Em 2024 diga ‘não’ ao bullying no trabalho
É muito fácil tornarmo-nos ‘Marias’. Basta puxarem-nos o tapete do desemprego, vermo-nos com contas para pagar e quando damos por nós, lá estamos a sorrir ao incompetente que nos orienta.
Vamos chamar-lhe Maria, nome fictício. A Maria tem 46 anos, dois filhos menores e uma licenciatura em Psicologia. A dificuldade em arranjar trabalho fez com que acabasse nos serviços administrativos de uma empresa privada, sem que se desiludisse pelo desfecho. Acreditava que o facto de gostar e de ter paciência para escutar os outros poderia ser-lhe útil na vida futura.
Todavia, 15 anos depois, Maria tem dores de barriga só de pensar em ir trabalhar. Tem um chefe que detesta, que não sabe o seu nome sequer, apesar de lidar com ela há vários anos, e colegas que gracejam com a sua aparente e inegável fragilidade. Maria ainda tem bem vivos os episódios de bullying vivenciados na escola. Tem um jeito de ser inocente, sensível, que diz ‘sim’ a tudo, um alvo fácil, treme, se lhe levantam a voz, baixa os olhos perante uma correção, receia todos os dias perder o trabalho, porque é preciso por o pão na mesa dos filhos. Maria sabe que está em burnout há muito tempo, disse-lhe o psiquiatra, e diz-lhe o espelho todas as manhãs, quando limpa as lágrimas. Mas no trabalho, burnout é cliché dos tempos modernos.

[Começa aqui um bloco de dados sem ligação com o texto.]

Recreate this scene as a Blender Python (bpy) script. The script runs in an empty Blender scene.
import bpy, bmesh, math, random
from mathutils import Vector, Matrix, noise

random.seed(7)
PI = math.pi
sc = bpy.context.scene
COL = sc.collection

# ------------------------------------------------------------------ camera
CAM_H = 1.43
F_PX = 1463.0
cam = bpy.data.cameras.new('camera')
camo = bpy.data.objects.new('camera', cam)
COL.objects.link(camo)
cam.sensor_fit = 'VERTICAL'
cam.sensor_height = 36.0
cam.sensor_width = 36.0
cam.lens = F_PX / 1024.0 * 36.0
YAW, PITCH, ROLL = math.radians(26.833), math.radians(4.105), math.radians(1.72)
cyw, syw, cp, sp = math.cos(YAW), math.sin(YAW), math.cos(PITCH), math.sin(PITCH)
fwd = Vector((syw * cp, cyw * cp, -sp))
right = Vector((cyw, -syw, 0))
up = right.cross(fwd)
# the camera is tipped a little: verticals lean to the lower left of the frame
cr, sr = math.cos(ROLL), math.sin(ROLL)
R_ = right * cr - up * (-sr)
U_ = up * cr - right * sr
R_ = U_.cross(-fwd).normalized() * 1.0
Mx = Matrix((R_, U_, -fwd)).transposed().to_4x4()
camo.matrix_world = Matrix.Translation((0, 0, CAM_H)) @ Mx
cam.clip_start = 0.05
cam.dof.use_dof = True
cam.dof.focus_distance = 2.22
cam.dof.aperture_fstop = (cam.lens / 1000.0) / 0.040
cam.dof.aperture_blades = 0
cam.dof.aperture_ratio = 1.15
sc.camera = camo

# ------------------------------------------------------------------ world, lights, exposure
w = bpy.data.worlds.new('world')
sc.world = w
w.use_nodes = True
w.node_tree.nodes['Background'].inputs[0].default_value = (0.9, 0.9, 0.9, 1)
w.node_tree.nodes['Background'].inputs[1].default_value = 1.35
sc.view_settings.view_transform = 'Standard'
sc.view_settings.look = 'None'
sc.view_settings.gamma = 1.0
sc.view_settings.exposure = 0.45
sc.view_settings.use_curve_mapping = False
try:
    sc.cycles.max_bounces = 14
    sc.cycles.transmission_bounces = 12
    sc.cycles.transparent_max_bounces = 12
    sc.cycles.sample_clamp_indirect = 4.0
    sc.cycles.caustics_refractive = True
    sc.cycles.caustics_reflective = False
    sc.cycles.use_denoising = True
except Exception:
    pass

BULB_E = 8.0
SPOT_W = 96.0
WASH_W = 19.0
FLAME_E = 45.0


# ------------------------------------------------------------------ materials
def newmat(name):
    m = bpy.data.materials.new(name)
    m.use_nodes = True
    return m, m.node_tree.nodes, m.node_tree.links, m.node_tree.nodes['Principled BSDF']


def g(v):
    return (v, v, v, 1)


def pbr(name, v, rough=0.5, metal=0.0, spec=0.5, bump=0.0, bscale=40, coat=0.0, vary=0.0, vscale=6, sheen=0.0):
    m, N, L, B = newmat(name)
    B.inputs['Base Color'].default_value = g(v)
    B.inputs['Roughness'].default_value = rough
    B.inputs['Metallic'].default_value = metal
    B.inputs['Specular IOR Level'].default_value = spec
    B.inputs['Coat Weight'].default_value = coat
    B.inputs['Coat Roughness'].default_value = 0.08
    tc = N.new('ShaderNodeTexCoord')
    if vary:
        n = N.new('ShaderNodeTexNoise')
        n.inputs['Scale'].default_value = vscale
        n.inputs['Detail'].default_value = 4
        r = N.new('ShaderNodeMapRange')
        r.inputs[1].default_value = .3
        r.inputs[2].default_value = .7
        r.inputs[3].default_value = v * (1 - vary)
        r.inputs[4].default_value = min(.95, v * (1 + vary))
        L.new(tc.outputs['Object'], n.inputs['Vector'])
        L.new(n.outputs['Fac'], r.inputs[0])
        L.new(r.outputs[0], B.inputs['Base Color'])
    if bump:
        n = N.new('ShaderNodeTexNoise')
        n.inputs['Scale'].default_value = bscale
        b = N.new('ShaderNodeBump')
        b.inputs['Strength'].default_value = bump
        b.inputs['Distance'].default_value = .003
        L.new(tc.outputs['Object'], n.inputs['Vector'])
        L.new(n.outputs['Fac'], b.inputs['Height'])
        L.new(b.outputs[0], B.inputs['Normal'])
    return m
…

À semelhança de Maria, o medo consome-nos, torna-nos noutras pessoas, e quando damos conta, estamos diante de pequenos grandes monstros ou monstras. Uma problemática transversal no género e com espaço para todo o tipo de manobras camufladas, entre adultos e adultas.
É muito fácil tornarmo-nos ‘Marias’. Basta puxarem-nos o tapete do desemprego, vermo-nos com contas para pagar e quando damos por nós, lá estamos a sorrir ao incompetente que nos orienta, que nos inferioriza, que nos atribui trabalho repetitivo ou até funções humanamente impossíveis de executar. Tornam-se gigantes perante os fracos. Vão crescendo e ganhando pulso e a empatia e o respeito pelo próximo, ficam apenas nos desejos de Natal.
Sim, 2024 está aí e começa tudo de novo, o trote, o desrespeito pelo espaço do outro, a quezília e a picuinhice. E desengane-se quem pensa que esta realidade sucede apenas nas empresas privadas. Quantas direções e administrações da função pública, disseminam mal-estar e vigilância permanente sobre os seus súbditos, abusando dos cargos de poder que ocupam e delegando atividades não desafiantes, improdutivas, rotineiras?
Quando se pensa em assédio no trabalho, somos imediatamente levados a imaginar um contexto de agressão sexual, mas o assédio laboral circunscreve outras matrizes, como o assédio moral. De acordo com a Comissão para a Igualdade no Trabalho e no Emprego, assédio no local de trabalho, “é um comportamento indesejado (gesto, palavra, atitude, etc.) praticado com algum grau de reiteração e tendo como objetivo ou o efeito de afetar a dignidade da pessoa ou criar um ambiente intimidativo, hostil, degradante, humilhante ou desestabilizador”.
Muitas vezes este mal-estar não é denunciado nem exposto pela vítima no local de trabalho, levando a que, ao chegar a casa, no final do dia, o refúgio da harmonia, se transforme num calvário de amargura e frustrações. Muitas ‘Marias’, que podem ser mulheres ou homens, sofrem em silêncio, com vergonha, sem terem noção do que realmente estão a viver, sem saberem identificar, dar um nome, denunciar.
Na entrada deste 2024, mais do que desejar um Feliz Ano Novo ao colega de trabalho, verifique se efetivamente tem contribuído para a paz e harmonia que se ambicionam no espaço de labuta.